### WORK REQUIRED
From the line containing "Keep writing the" through the line containing "wear(lab('black hanger in the washed", retype each line exactly; include both end lines and nothing beyond them.

[Records with scene code]

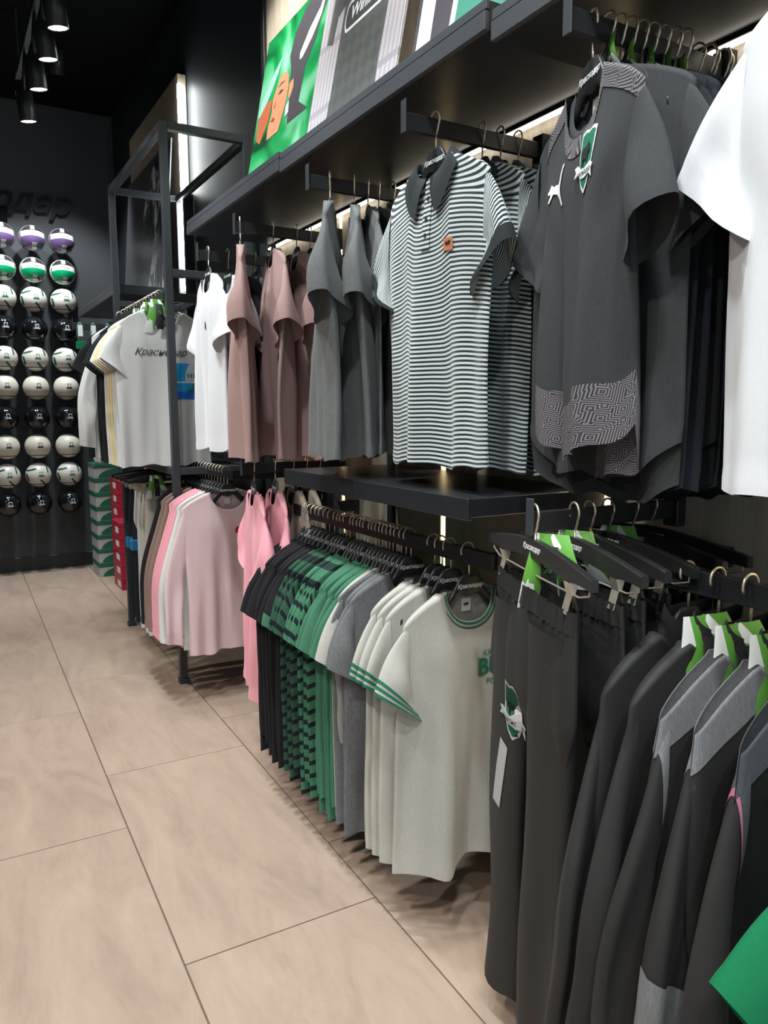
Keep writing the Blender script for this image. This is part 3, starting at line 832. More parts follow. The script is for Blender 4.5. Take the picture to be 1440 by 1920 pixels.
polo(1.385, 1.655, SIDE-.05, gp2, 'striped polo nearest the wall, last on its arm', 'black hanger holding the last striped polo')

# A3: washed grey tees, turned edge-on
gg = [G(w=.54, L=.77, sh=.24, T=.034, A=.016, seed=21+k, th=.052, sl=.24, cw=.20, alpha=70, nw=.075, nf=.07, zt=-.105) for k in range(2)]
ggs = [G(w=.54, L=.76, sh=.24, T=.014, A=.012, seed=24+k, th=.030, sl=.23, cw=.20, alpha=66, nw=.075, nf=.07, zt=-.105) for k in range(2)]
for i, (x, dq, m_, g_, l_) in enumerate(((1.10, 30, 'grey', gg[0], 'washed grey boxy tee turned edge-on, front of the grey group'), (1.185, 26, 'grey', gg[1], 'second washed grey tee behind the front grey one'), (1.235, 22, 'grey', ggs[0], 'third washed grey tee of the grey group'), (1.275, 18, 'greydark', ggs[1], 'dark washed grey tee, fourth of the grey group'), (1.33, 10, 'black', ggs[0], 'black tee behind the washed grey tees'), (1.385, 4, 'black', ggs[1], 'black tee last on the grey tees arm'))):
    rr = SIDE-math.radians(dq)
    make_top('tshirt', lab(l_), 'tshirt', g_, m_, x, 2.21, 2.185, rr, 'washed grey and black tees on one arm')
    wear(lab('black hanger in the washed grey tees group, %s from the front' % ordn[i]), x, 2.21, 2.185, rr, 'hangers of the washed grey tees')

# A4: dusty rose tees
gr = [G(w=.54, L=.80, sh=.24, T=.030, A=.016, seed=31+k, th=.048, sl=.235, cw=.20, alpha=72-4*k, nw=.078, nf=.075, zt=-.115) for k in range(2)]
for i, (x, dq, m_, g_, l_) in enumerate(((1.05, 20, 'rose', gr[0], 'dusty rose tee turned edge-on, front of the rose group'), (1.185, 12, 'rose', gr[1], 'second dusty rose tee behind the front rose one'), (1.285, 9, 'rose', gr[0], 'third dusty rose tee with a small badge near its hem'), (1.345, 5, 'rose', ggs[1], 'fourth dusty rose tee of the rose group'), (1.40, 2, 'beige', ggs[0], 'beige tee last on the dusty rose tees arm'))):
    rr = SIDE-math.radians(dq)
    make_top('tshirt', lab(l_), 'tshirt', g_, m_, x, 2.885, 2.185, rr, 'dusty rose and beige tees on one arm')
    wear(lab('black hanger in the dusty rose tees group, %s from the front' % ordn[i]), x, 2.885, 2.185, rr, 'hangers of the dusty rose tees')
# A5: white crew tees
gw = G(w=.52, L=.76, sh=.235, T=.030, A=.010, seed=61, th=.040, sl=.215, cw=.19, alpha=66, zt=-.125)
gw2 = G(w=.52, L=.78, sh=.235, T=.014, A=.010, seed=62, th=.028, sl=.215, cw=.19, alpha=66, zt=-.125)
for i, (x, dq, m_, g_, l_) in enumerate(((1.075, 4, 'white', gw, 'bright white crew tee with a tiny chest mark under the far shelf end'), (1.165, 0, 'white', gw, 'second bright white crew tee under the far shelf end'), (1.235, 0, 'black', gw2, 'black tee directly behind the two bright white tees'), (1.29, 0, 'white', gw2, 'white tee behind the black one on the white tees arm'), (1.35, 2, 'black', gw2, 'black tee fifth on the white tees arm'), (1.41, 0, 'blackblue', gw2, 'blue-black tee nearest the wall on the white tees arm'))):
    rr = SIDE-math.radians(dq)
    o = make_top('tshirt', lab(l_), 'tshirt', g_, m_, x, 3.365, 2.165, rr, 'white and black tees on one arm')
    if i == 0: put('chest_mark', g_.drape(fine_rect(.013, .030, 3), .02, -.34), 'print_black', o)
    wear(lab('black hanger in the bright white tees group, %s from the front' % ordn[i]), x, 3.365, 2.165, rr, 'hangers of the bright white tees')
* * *
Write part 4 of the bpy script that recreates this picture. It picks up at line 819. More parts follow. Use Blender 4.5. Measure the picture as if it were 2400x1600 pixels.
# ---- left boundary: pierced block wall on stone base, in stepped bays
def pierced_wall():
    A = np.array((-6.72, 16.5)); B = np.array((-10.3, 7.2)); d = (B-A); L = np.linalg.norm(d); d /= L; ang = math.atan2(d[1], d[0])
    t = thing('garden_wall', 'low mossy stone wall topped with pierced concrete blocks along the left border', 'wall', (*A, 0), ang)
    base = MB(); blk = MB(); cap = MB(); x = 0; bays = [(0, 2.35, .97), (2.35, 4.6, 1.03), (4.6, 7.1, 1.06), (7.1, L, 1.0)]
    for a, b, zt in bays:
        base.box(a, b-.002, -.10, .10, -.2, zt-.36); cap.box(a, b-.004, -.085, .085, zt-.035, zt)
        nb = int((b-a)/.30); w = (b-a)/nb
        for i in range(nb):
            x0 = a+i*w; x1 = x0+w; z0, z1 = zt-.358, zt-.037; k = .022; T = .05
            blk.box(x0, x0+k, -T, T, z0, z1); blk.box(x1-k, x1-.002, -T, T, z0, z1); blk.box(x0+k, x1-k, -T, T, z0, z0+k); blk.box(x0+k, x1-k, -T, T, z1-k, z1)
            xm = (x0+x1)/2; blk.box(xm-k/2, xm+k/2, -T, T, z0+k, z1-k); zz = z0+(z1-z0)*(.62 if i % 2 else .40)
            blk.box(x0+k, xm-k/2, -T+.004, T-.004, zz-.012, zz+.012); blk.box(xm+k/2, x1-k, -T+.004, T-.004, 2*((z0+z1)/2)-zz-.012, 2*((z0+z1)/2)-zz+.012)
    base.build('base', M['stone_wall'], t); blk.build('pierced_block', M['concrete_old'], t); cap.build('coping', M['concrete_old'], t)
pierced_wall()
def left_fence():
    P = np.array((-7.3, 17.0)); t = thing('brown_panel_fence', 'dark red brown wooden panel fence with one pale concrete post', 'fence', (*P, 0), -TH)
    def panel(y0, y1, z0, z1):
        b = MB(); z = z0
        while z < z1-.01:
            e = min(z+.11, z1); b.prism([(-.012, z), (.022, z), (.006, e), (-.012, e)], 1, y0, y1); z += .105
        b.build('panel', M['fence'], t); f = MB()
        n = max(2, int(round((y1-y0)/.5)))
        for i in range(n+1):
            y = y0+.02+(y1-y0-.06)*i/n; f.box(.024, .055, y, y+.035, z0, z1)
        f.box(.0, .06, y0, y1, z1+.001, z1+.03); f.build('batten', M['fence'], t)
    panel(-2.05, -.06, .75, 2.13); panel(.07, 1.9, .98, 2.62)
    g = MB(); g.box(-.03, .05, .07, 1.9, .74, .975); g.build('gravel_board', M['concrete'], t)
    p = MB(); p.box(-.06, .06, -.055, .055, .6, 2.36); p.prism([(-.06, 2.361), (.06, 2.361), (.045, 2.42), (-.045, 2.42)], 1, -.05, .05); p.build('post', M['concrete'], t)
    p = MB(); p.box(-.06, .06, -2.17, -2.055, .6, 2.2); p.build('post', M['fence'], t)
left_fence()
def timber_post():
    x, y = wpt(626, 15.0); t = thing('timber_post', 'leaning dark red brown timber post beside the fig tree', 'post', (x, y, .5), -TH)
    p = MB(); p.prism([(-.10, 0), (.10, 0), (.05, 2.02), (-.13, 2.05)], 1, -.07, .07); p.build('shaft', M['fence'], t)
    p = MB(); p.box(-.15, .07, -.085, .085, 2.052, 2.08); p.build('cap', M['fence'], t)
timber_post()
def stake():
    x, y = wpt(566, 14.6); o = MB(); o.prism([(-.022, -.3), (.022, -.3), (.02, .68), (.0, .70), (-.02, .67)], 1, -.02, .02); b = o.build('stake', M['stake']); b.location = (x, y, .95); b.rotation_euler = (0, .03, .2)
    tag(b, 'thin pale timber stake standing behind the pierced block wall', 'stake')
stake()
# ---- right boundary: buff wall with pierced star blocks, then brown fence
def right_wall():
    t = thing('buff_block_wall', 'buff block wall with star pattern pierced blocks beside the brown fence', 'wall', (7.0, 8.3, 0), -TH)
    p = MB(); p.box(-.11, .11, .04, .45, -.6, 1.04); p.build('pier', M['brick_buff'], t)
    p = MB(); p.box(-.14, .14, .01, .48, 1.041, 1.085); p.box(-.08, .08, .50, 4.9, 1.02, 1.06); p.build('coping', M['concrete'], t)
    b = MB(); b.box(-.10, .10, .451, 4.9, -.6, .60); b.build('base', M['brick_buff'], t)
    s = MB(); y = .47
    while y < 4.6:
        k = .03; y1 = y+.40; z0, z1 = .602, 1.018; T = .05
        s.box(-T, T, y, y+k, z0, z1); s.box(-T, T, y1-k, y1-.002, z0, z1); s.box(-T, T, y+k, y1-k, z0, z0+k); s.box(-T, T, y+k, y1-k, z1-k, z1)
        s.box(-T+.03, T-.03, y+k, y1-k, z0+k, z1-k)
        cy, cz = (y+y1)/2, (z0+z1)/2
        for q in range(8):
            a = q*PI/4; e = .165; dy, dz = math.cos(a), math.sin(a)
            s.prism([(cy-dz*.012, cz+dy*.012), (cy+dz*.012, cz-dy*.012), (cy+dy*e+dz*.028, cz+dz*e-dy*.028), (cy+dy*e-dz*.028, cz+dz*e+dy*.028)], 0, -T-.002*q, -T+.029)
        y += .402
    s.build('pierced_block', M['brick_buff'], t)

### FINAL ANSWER
Keep writing the Blender script for this image. This is part 3, starting at line 832. More parts follow. The script is for Blender 4.5. Take the picture to be 1440 by 1920 pixels.
polo(1.385, 1.655, SIDE-.05, gp2, 'striped polo nearest the wall, last on its arm', 'black hanger holding the last striped polo')

# A3: washed grey tees, turned edge-on
gg = [G(w=.54, L=.77, sh=.24, T=.034, A=.016, seed=21+k, th=.052, sl=.24, cw=.20, alpha=70, nw=.075, nf=.07, zt=-.105) for k in range(2)]
ggs = [G(w=.54, L=.76, sh=.24, T=.014, A=.012, seed=24+k, th=.030, sl=.23, cw=.20, alpha=66, nw=.075, nf=.07, zt=-.105) for k in range(2)]
for i, (x, dq, m_, g_, l_) in enumerate(((1.10, 30, 'grey', gg[0], 'washed grey boxy tee turned edge-on, front of the grey group'), (1.185, 26, 'grey', gg[1], 'second washed grey tee behind the front grey one'), (1.235, 22, 'grey', ggs[0], 'third washed grey tee of the grey group'), (1.275, 18, 'greydark', ggs[1], 'dark washed grey tee, fourth of the grey group'), (1.33, 10, 'black', ggs[0], 'black tee behind the washed grey tees'), (1.385, 4, 'black', ggs[1], 'black tee last on the grey tees arm'))):
    rr = SIDE-math.radians(dq)
    make_top('tshirt', lab(l_), 'tshirt', g_, m_, x, 2.21, 2.185, rr, 'washed grey and black tees on one arm')
    wear(lab('black hanger in the washed grey tees group, %s from the front' % ordn[i]), x, 2.21, 2.185, rr, 'hangers of the washed grey tees')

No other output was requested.